Confesso Senhor Professor, a minha imaginação não foi capaz ainda, de criar a imagem da forma como o mundo se criou, mas uma coisa, a meu ver é inegável (salvo opiniãomelhor fundamentada)se não existisse a mulher, com toda a sua genitália e o seu meticuloso e preciso aparelho reprodutor, a raça humana não existiria, logo, o mundo tambem não.
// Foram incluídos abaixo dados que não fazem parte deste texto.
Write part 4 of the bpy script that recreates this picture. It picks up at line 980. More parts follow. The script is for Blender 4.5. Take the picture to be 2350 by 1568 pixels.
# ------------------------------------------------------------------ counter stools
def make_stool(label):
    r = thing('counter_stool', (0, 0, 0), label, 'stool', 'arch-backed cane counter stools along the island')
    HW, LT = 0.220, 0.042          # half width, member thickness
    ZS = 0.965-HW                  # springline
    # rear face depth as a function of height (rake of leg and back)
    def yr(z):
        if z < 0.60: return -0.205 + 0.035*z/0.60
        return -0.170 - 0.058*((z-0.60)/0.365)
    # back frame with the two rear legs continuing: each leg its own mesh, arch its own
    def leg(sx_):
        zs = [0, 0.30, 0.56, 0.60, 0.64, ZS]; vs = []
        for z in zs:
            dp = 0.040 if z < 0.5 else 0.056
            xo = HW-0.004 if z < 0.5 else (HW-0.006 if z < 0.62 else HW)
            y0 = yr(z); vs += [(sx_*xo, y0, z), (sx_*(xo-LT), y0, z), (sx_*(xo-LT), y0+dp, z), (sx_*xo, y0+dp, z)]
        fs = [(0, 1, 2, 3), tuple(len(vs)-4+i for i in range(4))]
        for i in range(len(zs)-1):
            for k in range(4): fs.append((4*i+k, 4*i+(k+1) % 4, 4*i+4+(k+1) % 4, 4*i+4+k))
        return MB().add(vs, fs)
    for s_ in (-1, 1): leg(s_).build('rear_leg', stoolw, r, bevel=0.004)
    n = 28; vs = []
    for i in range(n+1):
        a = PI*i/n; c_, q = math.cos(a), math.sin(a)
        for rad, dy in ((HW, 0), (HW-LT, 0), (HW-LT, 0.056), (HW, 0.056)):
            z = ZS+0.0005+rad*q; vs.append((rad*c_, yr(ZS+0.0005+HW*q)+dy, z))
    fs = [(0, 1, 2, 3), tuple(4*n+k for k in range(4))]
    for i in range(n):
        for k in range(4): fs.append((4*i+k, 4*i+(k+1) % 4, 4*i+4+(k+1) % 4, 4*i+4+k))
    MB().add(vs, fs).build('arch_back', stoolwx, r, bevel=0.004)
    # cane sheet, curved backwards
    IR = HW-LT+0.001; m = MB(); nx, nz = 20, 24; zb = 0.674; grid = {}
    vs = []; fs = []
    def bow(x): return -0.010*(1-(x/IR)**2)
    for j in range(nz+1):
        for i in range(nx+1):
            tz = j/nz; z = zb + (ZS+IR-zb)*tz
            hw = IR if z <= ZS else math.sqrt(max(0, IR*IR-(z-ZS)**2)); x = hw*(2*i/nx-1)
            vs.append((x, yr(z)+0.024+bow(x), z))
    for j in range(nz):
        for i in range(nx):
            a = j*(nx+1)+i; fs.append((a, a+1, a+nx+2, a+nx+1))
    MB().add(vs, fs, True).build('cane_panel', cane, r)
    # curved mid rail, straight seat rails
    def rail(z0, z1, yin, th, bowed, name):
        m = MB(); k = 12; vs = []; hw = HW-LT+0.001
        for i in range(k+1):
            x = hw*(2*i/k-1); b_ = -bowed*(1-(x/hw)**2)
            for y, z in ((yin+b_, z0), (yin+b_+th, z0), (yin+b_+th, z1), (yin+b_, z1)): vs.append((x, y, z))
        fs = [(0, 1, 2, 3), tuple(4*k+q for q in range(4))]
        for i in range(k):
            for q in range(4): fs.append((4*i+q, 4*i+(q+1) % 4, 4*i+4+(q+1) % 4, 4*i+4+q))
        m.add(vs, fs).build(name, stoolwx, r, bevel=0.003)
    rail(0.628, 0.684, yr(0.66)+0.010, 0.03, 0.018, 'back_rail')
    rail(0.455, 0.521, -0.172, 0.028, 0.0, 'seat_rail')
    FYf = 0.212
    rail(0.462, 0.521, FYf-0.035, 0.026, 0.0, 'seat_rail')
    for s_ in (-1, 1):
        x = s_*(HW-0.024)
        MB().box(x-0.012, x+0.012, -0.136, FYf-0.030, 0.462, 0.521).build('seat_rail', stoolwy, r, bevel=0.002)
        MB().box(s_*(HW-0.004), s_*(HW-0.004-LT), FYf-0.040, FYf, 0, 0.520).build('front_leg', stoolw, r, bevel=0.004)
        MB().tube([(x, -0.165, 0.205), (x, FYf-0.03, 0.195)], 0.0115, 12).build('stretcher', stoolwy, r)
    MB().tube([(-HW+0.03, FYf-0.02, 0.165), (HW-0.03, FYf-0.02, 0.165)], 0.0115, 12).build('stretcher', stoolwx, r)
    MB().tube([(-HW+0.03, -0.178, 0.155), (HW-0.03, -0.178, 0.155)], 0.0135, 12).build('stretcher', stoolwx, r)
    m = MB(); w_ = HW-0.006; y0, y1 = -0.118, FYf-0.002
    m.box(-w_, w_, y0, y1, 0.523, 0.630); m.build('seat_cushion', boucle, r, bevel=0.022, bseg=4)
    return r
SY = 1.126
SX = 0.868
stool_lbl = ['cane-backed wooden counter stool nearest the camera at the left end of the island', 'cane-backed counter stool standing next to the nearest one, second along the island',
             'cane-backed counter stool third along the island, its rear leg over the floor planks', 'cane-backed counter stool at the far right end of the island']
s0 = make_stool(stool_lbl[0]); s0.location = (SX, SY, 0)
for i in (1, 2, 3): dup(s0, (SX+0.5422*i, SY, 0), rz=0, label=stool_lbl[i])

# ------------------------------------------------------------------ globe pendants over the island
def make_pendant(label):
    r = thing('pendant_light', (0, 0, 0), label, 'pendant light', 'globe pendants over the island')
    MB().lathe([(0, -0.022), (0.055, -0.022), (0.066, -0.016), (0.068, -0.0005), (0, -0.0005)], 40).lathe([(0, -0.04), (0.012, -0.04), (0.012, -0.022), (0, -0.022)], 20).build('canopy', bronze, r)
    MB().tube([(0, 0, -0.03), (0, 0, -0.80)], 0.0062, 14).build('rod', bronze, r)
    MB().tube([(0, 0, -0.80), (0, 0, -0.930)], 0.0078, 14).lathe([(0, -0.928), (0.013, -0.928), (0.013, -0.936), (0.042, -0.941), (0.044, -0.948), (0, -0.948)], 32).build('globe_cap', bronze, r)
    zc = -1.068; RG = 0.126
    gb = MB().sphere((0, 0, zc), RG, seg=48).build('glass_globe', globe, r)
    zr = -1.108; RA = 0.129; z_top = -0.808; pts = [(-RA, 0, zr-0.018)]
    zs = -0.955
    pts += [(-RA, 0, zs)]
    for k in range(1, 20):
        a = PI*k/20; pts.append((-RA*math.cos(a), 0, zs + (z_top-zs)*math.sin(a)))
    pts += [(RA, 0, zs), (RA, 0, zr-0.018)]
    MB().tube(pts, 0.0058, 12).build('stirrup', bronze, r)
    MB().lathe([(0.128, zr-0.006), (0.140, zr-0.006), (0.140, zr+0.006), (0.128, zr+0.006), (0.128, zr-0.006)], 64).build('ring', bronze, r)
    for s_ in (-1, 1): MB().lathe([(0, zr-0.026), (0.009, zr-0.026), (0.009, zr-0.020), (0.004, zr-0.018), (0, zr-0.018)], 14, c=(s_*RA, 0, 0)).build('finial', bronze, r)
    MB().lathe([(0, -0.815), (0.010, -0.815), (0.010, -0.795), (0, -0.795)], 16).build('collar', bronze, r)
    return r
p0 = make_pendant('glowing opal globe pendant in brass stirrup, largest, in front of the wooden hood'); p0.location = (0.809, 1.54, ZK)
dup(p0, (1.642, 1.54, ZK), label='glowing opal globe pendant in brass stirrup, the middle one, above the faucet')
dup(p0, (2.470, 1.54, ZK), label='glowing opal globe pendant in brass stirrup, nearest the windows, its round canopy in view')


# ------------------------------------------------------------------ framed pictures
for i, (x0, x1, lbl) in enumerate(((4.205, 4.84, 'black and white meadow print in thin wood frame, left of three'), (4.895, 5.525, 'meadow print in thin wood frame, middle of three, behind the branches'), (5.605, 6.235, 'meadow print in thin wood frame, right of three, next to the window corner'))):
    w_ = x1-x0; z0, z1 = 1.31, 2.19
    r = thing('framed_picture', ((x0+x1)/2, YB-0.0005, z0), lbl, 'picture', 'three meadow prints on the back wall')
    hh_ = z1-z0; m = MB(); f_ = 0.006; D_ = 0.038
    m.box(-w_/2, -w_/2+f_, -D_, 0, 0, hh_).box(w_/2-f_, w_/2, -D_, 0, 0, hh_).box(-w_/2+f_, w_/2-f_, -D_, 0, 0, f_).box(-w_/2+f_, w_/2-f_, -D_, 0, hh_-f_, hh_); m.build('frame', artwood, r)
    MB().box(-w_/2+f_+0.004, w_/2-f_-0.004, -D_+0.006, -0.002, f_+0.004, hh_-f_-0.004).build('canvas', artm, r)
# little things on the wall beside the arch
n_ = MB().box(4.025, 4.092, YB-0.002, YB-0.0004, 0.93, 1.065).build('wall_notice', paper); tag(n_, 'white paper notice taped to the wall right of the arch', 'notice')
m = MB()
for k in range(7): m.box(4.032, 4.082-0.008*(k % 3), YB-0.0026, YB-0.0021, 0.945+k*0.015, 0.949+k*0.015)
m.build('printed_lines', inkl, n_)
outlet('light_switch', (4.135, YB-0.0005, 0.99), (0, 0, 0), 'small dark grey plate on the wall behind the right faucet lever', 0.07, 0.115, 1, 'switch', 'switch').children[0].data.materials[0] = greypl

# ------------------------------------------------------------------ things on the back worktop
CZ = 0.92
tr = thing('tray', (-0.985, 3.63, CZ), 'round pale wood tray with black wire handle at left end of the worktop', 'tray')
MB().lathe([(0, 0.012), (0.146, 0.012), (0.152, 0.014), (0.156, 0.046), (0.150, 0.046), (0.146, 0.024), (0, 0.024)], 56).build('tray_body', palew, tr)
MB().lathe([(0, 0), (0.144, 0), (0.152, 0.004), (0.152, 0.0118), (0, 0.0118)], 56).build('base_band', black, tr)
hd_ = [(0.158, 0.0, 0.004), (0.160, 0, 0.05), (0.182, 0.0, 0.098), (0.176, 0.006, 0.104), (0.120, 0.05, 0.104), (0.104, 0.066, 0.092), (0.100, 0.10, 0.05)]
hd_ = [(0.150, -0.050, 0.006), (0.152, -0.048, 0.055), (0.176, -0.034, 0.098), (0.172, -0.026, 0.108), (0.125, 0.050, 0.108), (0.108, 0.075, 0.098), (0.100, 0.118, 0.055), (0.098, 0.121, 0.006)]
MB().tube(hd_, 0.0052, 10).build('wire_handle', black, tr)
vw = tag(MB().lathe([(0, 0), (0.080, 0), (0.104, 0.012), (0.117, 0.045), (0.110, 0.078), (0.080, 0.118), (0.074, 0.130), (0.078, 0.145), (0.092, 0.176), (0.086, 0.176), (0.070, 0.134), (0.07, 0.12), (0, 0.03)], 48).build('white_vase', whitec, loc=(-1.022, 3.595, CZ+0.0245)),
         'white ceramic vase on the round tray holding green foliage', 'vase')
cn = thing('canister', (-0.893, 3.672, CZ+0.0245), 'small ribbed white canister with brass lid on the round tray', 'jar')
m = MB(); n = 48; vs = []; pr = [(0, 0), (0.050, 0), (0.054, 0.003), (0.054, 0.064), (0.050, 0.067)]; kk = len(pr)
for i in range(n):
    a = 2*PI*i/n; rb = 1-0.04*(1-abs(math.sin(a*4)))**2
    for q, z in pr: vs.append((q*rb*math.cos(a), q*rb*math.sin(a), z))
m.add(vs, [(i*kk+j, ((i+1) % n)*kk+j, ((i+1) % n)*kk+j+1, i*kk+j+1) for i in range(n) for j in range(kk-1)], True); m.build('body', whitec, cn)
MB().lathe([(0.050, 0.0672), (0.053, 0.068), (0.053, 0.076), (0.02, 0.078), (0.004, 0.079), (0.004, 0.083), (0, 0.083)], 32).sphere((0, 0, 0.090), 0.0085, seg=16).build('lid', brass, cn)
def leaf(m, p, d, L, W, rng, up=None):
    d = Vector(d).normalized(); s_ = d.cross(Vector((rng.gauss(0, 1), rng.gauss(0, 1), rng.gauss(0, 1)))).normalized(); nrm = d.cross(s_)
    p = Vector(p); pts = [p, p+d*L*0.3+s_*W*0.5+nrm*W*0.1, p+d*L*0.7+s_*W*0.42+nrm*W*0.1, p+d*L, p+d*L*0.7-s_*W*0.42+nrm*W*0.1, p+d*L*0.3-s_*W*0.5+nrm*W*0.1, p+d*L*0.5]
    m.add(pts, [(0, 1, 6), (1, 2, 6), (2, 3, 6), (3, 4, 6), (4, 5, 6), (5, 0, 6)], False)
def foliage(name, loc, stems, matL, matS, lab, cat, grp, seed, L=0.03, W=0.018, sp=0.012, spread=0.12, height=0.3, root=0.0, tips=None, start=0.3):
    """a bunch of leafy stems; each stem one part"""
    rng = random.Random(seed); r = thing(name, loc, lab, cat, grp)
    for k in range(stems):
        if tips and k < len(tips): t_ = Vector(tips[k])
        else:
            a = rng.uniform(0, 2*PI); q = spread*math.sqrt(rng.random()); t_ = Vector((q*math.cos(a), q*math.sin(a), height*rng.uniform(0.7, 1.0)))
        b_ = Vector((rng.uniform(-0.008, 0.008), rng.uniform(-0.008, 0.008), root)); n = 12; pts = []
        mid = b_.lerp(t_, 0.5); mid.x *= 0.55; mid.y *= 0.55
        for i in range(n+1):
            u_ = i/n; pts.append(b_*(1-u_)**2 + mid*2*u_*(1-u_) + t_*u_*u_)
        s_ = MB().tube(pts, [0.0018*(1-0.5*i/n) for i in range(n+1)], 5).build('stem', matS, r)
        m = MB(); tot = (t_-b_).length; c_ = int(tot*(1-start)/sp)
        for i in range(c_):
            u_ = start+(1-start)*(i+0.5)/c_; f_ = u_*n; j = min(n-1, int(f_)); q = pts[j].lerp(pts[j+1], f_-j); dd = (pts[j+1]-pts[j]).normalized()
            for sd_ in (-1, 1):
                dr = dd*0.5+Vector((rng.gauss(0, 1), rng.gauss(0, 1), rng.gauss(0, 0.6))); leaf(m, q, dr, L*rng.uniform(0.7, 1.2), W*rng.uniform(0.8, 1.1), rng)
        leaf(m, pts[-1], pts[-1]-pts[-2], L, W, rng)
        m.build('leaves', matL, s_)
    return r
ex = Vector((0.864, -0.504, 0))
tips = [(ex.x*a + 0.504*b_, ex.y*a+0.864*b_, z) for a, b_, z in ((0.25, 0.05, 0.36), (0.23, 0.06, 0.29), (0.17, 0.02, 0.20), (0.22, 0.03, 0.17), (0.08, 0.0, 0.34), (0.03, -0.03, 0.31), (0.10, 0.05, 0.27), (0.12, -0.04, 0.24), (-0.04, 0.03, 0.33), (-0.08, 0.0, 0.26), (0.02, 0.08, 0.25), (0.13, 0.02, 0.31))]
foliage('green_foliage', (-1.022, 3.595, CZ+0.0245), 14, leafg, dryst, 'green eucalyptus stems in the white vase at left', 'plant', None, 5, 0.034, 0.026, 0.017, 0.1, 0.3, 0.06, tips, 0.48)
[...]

Ou não é verdade que o mundo é uma criação da imaginação humana!?
Alvitra-se agora por aí, que irão ser ministradas nas escolas secundárias, creio, aulas de educação sexual... Hmmm.
Cogito: Até onde se estende e onde termina a abrangência do conceito?
Quem ensina disciplinas, os professores, antes de se encontrarem aptos a leccionar, adquirem formação técnica, qual será a formação exigida àqueles que irão leccionar a disciplina de "Educação Sexual"?
Por último, apesar de um batalhão de outras cogitações me ocorrerem: Um aluno ou uma aluna que, à semelhança de outras disciplinas, não consiga obter aproveitamento nesta, de que forma será vista pelos colegas? Será que os(as) colegas com notas altas, os irão apupar no recreio, chamando-lhes "mariquinhas", ou "impotentezinhos", ou "frigidazinhas"?